═══ Dataset extract ═══

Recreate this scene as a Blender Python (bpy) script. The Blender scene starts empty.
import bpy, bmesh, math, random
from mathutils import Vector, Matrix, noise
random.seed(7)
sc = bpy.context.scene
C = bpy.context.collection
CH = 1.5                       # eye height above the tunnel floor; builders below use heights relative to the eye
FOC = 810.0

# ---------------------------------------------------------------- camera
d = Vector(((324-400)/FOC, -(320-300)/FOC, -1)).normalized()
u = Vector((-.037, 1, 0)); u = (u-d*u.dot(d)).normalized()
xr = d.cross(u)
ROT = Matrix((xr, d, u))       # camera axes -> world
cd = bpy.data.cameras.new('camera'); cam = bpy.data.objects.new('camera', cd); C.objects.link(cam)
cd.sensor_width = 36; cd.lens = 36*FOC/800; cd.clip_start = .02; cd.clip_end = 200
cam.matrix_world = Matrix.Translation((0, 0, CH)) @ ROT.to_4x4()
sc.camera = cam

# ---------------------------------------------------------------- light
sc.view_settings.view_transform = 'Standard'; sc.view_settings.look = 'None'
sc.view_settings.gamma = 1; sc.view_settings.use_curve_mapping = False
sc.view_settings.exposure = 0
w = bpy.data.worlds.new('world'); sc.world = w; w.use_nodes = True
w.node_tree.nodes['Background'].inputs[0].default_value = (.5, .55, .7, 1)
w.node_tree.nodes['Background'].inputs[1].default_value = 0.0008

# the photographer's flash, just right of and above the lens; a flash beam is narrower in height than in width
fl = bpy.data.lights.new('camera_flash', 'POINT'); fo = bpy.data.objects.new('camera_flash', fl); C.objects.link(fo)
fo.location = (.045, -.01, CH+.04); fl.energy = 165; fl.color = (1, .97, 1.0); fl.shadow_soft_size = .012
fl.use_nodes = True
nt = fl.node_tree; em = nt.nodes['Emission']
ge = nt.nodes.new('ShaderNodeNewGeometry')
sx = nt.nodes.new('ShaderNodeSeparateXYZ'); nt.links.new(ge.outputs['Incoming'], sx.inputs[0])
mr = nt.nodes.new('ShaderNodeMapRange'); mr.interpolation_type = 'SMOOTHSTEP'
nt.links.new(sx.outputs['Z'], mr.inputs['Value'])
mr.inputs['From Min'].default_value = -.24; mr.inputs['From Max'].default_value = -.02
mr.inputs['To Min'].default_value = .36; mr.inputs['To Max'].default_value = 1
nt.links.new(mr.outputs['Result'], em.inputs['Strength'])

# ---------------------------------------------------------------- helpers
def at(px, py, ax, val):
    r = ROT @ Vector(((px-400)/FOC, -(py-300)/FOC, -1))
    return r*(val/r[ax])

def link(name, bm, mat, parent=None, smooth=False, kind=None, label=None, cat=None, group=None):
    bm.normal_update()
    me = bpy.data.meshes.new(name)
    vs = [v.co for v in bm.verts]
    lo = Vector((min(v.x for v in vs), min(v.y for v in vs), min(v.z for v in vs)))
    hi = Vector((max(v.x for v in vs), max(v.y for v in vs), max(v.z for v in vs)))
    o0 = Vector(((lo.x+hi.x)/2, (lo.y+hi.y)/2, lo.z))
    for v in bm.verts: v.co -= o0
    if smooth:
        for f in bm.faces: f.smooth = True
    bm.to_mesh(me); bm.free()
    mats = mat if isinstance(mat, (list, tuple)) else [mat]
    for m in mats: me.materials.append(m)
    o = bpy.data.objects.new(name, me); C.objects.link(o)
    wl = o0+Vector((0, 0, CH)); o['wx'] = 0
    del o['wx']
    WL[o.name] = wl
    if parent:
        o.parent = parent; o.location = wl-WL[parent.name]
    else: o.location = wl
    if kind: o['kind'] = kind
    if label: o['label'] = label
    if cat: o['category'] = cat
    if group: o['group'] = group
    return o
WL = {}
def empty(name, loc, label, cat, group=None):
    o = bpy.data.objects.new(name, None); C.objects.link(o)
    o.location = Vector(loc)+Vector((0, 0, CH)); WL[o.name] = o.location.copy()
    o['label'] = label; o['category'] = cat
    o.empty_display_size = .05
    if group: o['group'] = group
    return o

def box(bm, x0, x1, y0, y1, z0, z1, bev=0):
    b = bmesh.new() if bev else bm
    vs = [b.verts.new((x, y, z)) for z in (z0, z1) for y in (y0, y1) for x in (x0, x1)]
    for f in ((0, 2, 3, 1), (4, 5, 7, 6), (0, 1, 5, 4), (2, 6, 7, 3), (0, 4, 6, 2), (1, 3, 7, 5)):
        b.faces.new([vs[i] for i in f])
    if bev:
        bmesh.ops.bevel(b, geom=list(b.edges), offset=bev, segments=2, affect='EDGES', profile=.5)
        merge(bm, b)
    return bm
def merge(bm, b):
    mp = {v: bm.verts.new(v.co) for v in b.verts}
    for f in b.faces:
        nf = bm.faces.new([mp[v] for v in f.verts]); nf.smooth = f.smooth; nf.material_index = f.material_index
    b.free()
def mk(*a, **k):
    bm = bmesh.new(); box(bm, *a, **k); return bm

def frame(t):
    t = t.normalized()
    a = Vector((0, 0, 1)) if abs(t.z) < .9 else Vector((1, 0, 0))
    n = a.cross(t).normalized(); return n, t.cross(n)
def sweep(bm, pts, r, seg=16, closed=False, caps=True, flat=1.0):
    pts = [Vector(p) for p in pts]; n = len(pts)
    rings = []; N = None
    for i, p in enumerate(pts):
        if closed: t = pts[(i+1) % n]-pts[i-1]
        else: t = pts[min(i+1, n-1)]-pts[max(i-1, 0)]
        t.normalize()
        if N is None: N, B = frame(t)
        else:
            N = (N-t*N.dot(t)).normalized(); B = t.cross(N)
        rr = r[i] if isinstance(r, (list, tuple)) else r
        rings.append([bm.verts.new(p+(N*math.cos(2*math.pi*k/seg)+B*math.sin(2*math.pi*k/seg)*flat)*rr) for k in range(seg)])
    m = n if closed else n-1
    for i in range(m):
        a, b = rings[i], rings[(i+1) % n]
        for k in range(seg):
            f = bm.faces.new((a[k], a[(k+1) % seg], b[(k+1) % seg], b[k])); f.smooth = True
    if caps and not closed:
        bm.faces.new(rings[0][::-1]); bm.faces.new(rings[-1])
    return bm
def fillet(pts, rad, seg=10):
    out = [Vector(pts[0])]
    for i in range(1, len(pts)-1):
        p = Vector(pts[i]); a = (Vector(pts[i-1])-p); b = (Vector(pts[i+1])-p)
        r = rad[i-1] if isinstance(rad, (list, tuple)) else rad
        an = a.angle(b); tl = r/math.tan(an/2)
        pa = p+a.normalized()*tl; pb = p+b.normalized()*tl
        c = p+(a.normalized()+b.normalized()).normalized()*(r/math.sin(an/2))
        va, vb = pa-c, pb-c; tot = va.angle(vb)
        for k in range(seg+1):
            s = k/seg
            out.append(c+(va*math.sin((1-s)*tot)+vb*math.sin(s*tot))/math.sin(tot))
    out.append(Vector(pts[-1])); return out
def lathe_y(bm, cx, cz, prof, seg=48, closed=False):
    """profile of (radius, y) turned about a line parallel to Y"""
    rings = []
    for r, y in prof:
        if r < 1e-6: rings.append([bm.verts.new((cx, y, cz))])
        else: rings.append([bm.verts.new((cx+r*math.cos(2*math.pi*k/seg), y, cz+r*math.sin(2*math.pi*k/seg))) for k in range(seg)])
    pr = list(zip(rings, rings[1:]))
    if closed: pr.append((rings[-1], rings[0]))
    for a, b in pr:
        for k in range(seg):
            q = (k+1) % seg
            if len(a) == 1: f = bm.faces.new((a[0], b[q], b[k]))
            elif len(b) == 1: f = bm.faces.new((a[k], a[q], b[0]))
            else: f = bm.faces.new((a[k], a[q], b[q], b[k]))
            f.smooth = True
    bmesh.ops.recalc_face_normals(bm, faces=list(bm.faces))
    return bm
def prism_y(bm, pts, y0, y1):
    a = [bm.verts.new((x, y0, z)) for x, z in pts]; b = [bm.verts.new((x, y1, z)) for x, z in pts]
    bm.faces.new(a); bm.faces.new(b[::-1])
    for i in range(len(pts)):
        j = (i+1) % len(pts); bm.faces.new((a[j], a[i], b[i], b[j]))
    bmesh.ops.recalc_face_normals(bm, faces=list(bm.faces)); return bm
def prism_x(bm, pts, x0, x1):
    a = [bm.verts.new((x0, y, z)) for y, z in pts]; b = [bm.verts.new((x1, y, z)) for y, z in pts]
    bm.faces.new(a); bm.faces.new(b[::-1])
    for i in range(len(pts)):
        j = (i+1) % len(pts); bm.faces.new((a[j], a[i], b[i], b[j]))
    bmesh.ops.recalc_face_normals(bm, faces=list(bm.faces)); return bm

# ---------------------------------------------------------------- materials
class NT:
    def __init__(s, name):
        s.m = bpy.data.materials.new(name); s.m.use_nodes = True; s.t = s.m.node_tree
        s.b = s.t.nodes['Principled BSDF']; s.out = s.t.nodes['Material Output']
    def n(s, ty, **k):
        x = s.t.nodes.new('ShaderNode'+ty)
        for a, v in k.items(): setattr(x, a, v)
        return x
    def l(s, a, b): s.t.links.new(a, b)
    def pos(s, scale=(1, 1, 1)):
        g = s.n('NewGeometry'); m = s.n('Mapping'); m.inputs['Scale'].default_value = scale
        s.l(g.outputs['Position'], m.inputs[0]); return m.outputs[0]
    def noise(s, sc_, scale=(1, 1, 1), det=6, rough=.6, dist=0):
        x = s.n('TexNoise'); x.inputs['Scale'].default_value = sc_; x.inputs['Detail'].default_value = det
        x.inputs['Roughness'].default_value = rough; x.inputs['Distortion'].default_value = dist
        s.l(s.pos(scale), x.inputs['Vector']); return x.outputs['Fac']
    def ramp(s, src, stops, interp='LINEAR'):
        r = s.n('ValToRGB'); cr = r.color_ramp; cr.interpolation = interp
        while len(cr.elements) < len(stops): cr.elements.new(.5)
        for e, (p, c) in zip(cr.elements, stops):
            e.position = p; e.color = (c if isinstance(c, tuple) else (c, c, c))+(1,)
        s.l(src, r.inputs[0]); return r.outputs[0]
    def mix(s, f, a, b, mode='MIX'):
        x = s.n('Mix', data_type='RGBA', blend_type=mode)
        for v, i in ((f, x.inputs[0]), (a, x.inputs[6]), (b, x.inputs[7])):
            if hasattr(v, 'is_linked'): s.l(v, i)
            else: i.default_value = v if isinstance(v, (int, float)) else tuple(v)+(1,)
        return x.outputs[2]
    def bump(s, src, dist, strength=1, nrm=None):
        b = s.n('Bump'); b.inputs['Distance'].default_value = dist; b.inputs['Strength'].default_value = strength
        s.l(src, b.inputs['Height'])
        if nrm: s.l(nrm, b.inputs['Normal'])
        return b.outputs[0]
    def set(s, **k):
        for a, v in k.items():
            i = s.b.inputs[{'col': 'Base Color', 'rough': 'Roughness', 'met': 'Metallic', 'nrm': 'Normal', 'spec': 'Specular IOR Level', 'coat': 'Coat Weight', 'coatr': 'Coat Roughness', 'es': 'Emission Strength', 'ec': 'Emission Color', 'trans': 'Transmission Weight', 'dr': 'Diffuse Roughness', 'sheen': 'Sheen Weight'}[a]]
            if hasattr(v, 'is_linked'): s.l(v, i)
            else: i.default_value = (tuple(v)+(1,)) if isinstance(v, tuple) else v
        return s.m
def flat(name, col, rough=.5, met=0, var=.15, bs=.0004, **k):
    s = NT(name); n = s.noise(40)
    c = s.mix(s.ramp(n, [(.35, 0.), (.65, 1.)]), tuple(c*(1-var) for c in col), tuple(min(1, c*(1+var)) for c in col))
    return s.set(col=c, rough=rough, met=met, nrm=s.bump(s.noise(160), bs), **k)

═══

Set down each line of the material verbatim, from the first line through the line that contains "FOC = 810.0".

[Response below]:
Recreate this scene as a Blender Python (bpy) script. The Blender scene starts empty.
import bpy, bmesh, math, random
from mathutils import Vector, Matrix, noise
random.seed(7)
sc = bpy.context.scene
C = bpy.context.collection
CH = 1.5                       # eye height above the tunnel floor; builders below use heights relative to the eye
FOC = 810.0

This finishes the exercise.